Built in the 1890s, the lighthouse has been a lakefront landmark for years, guiding boats in and out of the Orleans Marina and the Municipal Yacht Harbor. The Coast Guard moved their lakefront station here from over by Spanish Fort in the 60s. The wooden building at Spanish Fort was falling apart, and had sustained a good bit of damage from hurricanes, so it was time to move down Lakeshore drive a bit.

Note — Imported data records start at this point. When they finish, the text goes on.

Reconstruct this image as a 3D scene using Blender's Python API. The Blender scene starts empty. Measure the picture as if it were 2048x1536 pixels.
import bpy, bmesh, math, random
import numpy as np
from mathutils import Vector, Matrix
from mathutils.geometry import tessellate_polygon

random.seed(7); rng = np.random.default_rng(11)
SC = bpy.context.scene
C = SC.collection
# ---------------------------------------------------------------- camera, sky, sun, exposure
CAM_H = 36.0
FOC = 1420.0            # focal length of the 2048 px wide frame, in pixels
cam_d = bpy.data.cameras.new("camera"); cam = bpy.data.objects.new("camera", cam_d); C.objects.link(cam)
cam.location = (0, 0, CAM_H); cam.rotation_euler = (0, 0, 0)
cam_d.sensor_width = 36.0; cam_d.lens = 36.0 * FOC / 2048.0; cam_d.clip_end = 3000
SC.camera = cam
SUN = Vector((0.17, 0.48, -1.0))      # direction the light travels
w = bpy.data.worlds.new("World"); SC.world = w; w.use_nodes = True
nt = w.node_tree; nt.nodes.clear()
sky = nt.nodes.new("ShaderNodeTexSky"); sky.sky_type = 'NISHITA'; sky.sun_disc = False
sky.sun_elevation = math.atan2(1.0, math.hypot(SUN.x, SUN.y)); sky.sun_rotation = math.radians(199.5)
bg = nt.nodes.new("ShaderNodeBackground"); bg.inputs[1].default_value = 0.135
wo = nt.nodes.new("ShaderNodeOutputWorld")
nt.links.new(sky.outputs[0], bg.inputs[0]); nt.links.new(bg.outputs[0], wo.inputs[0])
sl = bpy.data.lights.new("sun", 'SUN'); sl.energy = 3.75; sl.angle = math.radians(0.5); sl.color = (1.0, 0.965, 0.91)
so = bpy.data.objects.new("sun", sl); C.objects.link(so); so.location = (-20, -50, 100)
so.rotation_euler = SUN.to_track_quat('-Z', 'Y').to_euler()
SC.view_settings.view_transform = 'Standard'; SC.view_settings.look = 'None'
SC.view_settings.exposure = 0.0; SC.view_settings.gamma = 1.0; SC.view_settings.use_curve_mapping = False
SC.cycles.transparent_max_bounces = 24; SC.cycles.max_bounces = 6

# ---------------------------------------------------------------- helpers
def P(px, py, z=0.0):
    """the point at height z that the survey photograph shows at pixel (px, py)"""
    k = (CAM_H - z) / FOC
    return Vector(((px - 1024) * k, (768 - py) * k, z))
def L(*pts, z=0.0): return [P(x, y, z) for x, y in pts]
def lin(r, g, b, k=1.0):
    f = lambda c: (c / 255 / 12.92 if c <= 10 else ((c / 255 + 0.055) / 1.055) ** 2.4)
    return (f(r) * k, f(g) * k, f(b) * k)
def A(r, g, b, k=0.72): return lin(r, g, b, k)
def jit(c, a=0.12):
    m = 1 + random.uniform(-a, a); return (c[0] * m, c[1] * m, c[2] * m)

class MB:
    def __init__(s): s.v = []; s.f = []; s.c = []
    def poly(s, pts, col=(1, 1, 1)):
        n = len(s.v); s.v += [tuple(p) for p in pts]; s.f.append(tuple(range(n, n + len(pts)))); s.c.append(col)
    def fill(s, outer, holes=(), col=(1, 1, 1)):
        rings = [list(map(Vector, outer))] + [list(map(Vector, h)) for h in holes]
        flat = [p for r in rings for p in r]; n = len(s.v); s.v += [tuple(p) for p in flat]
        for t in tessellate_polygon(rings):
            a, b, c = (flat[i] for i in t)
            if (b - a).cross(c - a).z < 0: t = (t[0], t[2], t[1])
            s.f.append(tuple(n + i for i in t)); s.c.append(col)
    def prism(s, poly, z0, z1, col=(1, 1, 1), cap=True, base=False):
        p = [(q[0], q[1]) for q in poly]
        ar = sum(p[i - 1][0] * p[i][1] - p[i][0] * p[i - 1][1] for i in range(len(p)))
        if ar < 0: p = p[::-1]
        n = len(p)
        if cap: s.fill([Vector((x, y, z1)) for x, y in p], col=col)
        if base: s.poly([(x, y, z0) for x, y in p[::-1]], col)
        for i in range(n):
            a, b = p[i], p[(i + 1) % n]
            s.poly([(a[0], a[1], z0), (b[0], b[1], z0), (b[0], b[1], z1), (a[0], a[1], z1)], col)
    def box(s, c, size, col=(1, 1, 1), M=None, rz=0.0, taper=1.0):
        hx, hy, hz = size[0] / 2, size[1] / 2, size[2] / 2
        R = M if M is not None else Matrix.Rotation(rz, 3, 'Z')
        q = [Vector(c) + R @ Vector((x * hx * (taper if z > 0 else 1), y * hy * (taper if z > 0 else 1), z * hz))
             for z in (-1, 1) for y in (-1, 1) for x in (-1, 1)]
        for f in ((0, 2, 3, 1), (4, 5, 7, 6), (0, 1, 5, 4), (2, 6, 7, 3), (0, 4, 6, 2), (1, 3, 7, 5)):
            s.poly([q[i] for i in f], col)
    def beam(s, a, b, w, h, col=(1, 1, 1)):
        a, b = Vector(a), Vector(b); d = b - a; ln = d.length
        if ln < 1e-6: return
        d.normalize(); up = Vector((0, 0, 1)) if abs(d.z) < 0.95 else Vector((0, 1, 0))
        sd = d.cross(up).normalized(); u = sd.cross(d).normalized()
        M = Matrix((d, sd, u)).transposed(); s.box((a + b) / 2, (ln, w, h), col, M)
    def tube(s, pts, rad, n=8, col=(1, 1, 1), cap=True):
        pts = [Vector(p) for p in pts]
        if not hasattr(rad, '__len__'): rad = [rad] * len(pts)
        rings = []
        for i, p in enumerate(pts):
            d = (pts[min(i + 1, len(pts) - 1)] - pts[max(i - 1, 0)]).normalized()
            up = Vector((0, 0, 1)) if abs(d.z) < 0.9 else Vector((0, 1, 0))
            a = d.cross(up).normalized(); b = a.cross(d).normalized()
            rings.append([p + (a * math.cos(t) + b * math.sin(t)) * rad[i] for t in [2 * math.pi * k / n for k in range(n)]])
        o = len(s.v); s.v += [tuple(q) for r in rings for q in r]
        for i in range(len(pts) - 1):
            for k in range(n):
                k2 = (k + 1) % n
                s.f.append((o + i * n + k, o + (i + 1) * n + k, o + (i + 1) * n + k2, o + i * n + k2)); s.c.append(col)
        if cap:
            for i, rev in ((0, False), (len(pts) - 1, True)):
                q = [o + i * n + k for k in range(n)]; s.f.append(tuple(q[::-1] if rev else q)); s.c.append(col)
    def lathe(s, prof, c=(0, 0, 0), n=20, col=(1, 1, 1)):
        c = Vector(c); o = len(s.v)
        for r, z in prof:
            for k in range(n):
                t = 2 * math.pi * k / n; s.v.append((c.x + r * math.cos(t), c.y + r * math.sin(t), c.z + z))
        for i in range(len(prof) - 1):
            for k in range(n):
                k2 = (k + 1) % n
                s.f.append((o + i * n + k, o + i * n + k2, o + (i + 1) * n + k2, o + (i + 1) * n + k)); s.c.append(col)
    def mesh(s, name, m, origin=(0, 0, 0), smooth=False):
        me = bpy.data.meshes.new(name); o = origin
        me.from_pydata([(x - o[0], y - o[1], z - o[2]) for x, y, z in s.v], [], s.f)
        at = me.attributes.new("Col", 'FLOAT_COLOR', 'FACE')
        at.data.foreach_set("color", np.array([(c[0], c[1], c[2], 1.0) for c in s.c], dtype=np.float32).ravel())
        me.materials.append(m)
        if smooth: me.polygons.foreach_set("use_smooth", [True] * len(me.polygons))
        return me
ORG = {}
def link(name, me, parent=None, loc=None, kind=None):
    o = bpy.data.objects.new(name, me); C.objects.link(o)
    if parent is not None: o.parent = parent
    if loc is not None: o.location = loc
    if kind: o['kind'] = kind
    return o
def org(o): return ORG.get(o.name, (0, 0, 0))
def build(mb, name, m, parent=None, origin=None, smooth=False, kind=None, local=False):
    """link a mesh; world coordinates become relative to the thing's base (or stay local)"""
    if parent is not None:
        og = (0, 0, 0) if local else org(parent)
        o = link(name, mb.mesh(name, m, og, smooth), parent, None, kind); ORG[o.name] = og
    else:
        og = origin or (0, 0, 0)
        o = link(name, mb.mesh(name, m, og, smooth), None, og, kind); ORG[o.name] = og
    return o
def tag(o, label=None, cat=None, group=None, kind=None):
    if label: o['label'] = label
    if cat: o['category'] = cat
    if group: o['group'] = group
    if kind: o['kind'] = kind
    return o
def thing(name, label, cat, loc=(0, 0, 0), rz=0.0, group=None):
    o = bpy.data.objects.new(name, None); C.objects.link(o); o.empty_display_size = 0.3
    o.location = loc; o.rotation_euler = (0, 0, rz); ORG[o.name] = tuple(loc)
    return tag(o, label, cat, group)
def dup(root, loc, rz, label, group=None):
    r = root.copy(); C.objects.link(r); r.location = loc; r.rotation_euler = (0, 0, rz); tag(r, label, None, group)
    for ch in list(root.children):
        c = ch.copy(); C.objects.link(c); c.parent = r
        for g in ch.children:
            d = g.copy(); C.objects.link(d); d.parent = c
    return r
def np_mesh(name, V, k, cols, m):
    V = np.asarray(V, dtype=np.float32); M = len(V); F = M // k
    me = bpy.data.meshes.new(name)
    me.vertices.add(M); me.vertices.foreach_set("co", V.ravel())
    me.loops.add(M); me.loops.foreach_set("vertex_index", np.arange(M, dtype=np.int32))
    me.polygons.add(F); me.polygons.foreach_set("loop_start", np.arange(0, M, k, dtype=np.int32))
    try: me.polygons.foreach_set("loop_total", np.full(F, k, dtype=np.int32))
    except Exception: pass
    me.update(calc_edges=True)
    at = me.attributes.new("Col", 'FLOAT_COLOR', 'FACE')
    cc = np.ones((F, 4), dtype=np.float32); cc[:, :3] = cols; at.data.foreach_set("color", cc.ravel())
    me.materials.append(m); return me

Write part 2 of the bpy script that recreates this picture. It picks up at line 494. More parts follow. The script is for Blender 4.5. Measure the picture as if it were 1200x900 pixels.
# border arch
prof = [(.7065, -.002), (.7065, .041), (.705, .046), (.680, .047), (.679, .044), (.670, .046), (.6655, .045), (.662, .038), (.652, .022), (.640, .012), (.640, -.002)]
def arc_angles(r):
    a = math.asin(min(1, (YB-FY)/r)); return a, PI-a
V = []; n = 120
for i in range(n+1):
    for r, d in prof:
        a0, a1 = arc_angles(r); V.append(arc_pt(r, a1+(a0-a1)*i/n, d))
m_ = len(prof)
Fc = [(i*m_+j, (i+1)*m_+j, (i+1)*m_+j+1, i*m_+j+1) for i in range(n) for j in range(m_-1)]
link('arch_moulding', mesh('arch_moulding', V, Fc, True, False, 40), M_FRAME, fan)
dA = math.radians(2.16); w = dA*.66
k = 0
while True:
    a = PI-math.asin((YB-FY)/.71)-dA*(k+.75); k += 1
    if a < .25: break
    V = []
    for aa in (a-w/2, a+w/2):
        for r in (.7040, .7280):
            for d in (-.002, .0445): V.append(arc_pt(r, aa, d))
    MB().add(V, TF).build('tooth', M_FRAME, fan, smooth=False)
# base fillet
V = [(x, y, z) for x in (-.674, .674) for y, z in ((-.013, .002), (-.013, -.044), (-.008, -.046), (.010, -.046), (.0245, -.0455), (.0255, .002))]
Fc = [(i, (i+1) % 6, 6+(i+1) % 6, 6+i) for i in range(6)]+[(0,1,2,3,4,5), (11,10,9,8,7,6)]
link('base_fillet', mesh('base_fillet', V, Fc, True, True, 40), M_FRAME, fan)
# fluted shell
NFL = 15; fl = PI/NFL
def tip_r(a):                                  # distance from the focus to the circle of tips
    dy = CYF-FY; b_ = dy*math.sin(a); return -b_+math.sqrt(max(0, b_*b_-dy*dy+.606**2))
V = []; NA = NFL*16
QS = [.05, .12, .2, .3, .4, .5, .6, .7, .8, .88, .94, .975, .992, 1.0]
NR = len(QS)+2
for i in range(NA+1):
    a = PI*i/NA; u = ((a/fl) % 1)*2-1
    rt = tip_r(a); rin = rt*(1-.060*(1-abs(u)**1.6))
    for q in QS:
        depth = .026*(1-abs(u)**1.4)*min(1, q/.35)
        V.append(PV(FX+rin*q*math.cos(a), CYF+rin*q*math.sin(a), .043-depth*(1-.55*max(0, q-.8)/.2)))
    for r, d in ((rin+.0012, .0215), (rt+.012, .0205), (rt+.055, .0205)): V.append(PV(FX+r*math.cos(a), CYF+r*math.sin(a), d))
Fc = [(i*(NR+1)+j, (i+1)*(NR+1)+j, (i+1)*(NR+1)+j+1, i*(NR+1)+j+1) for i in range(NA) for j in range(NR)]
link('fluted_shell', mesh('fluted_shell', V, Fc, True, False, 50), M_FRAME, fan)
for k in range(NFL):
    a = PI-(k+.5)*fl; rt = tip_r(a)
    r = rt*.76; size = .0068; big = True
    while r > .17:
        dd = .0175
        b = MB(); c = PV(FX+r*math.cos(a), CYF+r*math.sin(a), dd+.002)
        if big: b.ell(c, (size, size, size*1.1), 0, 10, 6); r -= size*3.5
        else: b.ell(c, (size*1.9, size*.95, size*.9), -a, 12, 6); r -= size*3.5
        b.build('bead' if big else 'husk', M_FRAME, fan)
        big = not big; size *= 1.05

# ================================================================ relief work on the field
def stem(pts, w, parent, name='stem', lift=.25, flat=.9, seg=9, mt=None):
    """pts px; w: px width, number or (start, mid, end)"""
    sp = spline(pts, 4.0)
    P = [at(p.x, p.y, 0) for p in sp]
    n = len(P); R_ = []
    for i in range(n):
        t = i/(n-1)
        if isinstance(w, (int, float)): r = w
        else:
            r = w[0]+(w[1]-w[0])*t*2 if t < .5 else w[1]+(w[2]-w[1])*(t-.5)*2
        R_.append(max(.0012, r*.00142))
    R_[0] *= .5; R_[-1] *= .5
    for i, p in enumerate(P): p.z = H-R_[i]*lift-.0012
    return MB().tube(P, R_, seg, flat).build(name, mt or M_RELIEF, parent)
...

The New Canal Lighthouse was placed on the National register of Historic Places on December 30, 1985, by the National Park Service. This is the last light in use that has the light tower on the top of the keeper's dwelling. The "New Canal," a 7 mile long canal to connect the Mississippi with Lake Pontchartrain, was begun in the early 1830s. It was never completed; however, the end at the lake became a small harbor. In 1834, $25,000 was raised to build a lighthouse to mark the entrance to the harbor. It began operating in 1838.

The light was listed as unrepairable in 1854. It was rebuilt as a fifth order light on the keeper's dwelling in 1855 at a cost of $6,000. The lantern showed a fixed white light with 9 lamps 33 feet above sea level. On February 25, 1890, it was discontinued. The next day it was sold at auction and torn down. A lantern hung from a pole in its place.

In 1901, the present structure was erected on iron pilings with a fifth order lens. The structure is 32 feet square in shape with the lens focal plane at 52 feet above sea level. This building may have been moved to its present location in about 1910. The exterior was restored in 1976.

On October 1, 1987, the Patrol Boats Division of Group New Orleans at the Base on the Industrial Canal and Station New Canal were combined and established as US Coast Guard Station New Orleans at the New Canal site. A 44 person crew responds to search and rescue calls and in underway hours is the busiest Coast Guard Station in the world.

Other missions of the Station are: law enforcement, boating safety, marine environmental protection, port safety and security, and support of other agencies. The area of responsibility includes Lake Pontchartrain, Lake Borgne, Lake Maurepas, the Pearl River, the Mississippi River Gulf Outlet to dayboard 46, the Mississippi River from mile 46 to mile 232, the Intercoastal Waterway from Pearl River to Bayou Lafourche, plus all the tributaries and surrounding bayous.